Pogba tampil buruk pada pertandingan itu. Tak sampai satu jam bermain, ia sudah ditarik dan digantikan N’Golo Kante. Pelatih Les Bleus, Didier Deschamps, heran bukan main. Namun, ia sudah punya kambing hitamnya: Manchester United. Deschamps tak habis pikir bagaimana Pogba bisa kehilangan ritme selama membela United.

Hanya berselang tiga hari, Pogba berbalik tampil brilian ketika Prancis mengalahkan Portugal 1-0. Ia tak sekadar menjadi motor serangan di lini tengah, tetapi juga berulang kali memenangi duel untuk mendapatkan bola kembali.

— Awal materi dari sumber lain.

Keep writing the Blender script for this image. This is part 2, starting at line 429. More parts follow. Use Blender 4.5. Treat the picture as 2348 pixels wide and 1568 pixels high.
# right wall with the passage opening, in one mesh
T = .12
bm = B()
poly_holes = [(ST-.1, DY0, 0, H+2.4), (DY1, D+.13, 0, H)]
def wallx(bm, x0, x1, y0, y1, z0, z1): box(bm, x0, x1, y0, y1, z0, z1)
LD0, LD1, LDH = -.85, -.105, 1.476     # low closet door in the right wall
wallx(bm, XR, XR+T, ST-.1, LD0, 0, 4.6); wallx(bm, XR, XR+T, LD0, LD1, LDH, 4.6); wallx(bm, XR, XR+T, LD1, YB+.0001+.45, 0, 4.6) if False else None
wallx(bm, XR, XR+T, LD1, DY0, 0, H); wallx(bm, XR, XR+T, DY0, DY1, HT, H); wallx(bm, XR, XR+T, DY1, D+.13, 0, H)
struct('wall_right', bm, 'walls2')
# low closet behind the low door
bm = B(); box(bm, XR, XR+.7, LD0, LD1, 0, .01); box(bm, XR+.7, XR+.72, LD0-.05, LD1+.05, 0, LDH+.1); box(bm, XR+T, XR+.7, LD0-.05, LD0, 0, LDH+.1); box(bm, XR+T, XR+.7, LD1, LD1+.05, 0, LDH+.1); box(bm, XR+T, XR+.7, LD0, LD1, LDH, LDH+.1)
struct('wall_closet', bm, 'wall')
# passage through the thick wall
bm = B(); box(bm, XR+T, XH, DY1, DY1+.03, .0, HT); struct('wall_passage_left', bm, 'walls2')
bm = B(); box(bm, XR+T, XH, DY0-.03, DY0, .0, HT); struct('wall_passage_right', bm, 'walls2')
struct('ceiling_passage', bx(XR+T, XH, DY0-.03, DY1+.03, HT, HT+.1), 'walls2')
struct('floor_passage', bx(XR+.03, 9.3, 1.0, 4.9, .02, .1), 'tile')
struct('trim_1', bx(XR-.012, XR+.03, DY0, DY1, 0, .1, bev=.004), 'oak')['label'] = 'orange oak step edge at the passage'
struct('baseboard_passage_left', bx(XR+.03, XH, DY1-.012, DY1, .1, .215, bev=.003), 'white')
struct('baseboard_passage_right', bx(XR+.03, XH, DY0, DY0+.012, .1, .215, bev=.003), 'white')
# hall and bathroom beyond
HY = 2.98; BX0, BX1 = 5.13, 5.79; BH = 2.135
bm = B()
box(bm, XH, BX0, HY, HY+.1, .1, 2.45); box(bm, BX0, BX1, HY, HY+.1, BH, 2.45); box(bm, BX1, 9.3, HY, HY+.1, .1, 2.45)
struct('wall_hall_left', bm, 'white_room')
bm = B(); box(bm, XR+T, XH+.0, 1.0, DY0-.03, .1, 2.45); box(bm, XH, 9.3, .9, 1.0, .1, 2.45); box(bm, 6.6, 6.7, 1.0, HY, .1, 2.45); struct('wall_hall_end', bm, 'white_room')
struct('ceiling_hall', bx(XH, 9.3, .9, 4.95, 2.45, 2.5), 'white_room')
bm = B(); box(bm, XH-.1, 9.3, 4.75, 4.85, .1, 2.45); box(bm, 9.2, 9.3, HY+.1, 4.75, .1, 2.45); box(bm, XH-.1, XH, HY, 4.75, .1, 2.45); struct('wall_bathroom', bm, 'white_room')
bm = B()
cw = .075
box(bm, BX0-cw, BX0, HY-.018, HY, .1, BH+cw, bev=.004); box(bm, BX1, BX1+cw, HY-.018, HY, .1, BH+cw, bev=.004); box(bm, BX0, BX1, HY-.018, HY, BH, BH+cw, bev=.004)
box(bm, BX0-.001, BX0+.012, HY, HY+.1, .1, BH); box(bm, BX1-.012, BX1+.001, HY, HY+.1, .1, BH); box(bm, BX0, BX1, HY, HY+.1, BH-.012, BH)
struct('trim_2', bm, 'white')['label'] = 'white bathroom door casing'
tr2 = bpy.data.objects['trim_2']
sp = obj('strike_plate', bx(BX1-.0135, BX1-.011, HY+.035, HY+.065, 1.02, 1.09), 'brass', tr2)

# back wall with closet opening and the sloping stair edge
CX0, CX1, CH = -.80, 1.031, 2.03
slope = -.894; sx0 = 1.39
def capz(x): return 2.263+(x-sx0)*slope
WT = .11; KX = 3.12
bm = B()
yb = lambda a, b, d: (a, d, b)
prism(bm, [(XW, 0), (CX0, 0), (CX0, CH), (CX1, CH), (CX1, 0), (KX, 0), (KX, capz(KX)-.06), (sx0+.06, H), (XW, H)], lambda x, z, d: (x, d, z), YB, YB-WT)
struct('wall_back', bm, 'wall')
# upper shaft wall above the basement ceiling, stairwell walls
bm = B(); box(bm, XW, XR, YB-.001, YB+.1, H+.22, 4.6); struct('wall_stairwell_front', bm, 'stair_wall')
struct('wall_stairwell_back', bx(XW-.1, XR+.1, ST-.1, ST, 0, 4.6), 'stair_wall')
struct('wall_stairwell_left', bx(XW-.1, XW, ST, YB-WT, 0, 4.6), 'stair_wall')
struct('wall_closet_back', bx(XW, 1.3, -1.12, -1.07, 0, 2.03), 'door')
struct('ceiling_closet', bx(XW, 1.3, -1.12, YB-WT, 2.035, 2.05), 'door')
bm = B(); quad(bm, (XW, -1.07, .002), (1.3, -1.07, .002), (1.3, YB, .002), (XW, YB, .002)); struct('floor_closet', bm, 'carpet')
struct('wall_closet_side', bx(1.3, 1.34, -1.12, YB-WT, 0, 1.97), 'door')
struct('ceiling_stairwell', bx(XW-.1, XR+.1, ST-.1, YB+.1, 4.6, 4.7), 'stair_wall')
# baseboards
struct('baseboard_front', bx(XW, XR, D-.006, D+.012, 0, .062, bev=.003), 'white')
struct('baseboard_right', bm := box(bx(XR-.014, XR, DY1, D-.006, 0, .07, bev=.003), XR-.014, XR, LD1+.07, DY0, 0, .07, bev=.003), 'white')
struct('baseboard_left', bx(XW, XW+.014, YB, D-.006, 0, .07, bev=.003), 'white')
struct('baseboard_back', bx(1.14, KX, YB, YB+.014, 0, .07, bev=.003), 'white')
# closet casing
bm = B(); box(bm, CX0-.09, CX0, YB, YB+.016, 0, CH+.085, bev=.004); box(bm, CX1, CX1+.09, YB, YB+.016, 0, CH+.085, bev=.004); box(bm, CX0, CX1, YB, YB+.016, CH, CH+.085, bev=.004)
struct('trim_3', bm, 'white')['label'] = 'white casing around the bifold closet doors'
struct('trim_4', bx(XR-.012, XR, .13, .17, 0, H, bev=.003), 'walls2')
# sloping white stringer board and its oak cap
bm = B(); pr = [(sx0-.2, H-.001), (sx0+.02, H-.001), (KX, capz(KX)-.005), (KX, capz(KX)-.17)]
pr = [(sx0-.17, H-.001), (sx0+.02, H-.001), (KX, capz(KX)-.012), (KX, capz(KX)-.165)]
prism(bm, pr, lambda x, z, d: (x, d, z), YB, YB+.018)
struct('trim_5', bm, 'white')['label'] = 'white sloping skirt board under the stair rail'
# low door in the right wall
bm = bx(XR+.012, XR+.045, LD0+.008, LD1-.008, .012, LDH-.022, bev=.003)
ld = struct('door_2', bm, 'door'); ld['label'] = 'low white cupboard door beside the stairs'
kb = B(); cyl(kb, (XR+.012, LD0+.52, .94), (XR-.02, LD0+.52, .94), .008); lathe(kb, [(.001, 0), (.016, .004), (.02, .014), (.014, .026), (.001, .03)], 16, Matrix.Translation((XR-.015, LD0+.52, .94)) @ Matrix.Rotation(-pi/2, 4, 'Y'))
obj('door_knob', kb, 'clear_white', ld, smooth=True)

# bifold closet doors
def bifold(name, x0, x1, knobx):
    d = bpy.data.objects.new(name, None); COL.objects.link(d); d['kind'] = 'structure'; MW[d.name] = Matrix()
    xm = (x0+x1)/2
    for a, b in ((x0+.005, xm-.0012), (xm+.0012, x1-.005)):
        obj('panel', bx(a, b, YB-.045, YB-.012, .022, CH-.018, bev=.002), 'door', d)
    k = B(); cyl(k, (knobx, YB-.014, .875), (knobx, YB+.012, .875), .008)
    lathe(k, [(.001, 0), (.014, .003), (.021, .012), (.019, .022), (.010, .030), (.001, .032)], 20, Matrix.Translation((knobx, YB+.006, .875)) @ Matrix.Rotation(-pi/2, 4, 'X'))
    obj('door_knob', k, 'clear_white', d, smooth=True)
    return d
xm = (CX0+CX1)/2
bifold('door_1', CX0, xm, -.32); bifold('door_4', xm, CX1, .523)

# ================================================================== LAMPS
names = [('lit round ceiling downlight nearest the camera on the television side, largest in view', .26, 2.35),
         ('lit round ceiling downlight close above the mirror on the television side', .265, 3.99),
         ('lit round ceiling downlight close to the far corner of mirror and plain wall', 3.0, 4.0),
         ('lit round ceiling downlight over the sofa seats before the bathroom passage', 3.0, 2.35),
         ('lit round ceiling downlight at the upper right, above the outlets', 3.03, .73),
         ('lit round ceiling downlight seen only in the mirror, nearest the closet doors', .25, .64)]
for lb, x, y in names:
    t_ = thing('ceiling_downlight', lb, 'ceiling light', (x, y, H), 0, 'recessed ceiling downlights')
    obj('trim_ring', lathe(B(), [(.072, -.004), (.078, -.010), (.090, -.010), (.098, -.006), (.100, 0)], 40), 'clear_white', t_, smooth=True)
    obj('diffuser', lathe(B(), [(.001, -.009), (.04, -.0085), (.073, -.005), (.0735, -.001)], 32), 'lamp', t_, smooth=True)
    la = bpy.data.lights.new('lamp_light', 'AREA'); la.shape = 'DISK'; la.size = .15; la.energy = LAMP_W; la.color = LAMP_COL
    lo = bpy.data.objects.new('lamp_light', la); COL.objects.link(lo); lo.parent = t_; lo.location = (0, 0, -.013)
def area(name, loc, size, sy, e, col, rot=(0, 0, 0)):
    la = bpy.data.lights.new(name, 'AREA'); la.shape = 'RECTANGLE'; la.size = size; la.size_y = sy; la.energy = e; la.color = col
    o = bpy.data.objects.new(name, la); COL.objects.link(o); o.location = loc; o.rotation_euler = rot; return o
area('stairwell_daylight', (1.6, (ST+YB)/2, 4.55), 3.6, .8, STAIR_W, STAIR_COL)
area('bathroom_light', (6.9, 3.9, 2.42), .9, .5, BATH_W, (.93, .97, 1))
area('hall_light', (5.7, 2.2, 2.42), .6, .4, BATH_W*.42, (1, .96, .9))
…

Hal lain yang juga menjadi catatan dari pertandingan tersebut adalah seringnya Pogba menemukan ruang di lini pertahanan lawan dan melepaskan operan vertikal, sesuatu yang amat jarang kita jumpai di United.

Deschamps lagi-lagi menjadikan United sasaran tembak. “Selayaknya semua pemain yang bermain untuk kesebelasan yang tak memiliki situasi positif, mentalnya pasti terpengaruh. Saya mengenal dia dengan baik dan pada titik tertentu, itu pasti terjadi,” kata Deschamps.

Mereka yang lebih pragmatis memilih untuk menyikapi hal tersebut dengan menyoroti hal yang lebih eksak: Taktik. Pada pertandingan melawan Portugal, Pogba tampil bersama Kante di lini tengah —mereka saling mengisi. Sementara Pogba turun agak ke dalam, Kante, dengan daya jelajahnya, bisa merangsek ke depan. Dan begitu juga sebaliknya.

***

Pada suatu ketika, Alex Turner pernah berkeluh-kesah menyoal sulitnya hidup dengan berbagai persona. Orang-orang pernah mengenal dia sebagai pemuda culun dari Sheffield yang kebanyakan mengonsumsi diksi rumit dari kamus, lalu berubah menjadi playboy yang doyan menyisir rambut, hingga akhirnya bersalin menjadi seorang auteur yang tinggal di hotel mewah pada era 1970-an.

Ia menuliskan keluh-kesahnya pada ‘The Bourne Identity’, lagu yang ia gubah bersama Miles Kane untuk The Last Shadow Puppets.

Lewat ‘The Bourne Identity’ ia mengibaratkan dirinya sebagai Jason Bourne yang punya beragam identitas sehingga tak lagi mengenali dirinya sendiri. Ia bahkan mengaku sudah cukup lama tidak melihat jati dirinya yang asli.

Yang tersisa, kata Turner, tinggallah ego yang dasar botolnya nyaris pecah.